Count how many lines in this material contain "scene". The answer is that number alone.
★ ★ ★ ★ ★ ★ ★
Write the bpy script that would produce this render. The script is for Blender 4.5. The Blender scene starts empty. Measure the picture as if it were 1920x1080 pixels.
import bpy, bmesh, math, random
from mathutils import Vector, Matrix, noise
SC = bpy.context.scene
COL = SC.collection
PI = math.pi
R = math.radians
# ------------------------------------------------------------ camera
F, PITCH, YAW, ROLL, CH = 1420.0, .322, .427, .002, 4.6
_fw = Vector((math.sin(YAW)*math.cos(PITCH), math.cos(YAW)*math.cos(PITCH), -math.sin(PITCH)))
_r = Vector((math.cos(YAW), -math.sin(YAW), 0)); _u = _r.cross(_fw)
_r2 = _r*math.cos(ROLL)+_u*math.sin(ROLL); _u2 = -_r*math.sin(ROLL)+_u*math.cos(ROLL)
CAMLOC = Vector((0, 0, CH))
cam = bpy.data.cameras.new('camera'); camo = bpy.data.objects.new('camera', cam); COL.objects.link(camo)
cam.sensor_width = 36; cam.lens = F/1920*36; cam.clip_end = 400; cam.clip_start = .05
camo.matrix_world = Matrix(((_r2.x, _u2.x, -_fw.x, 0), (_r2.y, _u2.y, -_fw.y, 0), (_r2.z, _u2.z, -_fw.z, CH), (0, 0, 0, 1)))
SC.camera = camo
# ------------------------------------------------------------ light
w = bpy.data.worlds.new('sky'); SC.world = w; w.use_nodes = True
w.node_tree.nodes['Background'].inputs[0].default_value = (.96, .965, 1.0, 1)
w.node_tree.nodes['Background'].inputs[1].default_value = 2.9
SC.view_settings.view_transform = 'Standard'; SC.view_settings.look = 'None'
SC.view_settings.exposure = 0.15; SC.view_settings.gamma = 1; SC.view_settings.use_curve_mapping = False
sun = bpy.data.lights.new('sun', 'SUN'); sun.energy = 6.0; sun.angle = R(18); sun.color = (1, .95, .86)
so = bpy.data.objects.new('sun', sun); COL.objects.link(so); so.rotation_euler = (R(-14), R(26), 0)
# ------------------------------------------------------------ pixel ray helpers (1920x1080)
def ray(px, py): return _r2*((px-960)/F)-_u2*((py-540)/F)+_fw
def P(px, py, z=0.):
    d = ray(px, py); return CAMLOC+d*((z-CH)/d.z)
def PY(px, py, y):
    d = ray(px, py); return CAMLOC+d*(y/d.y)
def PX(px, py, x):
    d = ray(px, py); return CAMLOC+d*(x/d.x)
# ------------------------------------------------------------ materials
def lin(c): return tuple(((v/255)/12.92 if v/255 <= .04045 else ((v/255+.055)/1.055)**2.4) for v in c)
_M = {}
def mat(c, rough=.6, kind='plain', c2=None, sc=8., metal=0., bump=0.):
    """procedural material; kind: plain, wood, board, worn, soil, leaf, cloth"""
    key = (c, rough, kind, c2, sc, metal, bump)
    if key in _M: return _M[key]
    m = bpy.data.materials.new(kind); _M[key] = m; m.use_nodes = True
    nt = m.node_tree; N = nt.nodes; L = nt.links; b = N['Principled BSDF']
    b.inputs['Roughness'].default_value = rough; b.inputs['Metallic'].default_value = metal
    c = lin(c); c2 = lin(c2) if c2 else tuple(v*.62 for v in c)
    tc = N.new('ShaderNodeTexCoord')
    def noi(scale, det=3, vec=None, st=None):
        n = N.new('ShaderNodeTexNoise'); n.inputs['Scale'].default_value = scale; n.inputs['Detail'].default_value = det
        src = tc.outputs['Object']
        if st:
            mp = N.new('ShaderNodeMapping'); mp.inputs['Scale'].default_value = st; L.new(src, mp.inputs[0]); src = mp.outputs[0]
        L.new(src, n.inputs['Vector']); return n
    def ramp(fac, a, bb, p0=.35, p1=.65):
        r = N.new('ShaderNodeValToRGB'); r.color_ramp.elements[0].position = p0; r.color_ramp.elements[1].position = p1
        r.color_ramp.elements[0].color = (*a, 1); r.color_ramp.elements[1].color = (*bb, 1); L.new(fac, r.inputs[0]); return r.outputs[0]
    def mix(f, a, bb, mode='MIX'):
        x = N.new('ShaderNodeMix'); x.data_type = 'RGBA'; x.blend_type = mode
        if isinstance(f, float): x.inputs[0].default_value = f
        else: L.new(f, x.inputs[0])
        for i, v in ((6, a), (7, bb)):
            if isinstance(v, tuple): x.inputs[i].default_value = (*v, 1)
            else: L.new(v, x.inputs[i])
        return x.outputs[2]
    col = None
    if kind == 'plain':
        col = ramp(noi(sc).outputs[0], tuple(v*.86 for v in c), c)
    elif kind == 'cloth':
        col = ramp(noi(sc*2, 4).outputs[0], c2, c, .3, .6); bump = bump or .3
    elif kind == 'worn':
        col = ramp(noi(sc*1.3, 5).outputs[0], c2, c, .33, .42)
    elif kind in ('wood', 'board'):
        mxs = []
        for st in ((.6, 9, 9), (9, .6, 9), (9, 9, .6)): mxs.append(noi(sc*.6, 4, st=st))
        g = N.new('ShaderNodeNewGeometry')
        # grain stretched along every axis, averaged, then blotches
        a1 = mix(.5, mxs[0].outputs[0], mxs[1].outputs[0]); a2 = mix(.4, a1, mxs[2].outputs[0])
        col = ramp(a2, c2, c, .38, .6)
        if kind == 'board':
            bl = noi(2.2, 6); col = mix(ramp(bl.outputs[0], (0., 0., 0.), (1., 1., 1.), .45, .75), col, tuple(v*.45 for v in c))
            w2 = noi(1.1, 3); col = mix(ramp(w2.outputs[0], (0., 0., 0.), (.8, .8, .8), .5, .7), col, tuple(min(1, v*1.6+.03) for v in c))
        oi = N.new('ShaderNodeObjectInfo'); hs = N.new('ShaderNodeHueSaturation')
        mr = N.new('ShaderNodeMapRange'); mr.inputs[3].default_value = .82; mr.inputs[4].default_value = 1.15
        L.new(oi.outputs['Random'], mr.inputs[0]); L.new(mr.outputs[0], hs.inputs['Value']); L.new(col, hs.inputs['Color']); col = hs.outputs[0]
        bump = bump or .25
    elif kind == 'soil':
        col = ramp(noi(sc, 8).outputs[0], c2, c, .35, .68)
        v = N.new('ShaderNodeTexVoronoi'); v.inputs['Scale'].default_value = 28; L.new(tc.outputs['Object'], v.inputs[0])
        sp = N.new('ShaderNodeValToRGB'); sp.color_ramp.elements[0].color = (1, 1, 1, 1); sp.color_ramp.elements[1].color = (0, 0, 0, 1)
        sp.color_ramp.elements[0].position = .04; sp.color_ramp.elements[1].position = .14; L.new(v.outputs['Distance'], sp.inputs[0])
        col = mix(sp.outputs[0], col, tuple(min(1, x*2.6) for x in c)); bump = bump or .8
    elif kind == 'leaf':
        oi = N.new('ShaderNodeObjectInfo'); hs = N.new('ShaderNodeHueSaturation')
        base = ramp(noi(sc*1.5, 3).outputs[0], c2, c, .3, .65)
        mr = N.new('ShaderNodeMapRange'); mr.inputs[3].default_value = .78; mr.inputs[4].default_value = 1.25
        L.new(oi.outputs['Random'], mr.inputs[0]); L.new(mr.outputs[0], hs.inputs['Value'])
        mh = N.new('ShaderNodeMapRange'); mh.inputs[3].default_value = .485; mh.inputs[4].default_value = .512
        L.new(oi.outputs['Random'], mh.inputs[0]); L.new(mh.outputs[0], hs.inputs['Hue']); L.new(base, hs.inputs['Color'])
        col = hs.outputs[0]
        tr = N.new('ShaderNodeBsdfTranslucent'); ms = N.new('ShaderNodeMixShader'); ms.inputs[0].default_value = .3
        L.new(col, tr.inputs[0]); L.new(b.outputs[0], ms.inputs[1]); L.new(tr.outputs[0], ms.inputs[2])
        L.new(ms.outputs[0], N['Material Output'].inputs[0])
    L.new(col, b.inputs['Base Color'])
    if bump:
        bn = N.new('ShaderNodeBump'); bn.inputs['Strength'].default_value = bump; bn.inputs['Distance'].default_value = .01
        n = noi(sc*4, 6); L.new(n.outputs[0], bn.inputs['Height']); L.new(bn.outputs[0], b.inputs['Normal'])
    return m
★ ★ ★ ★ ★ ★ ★
• **RESULT BELOW**:
2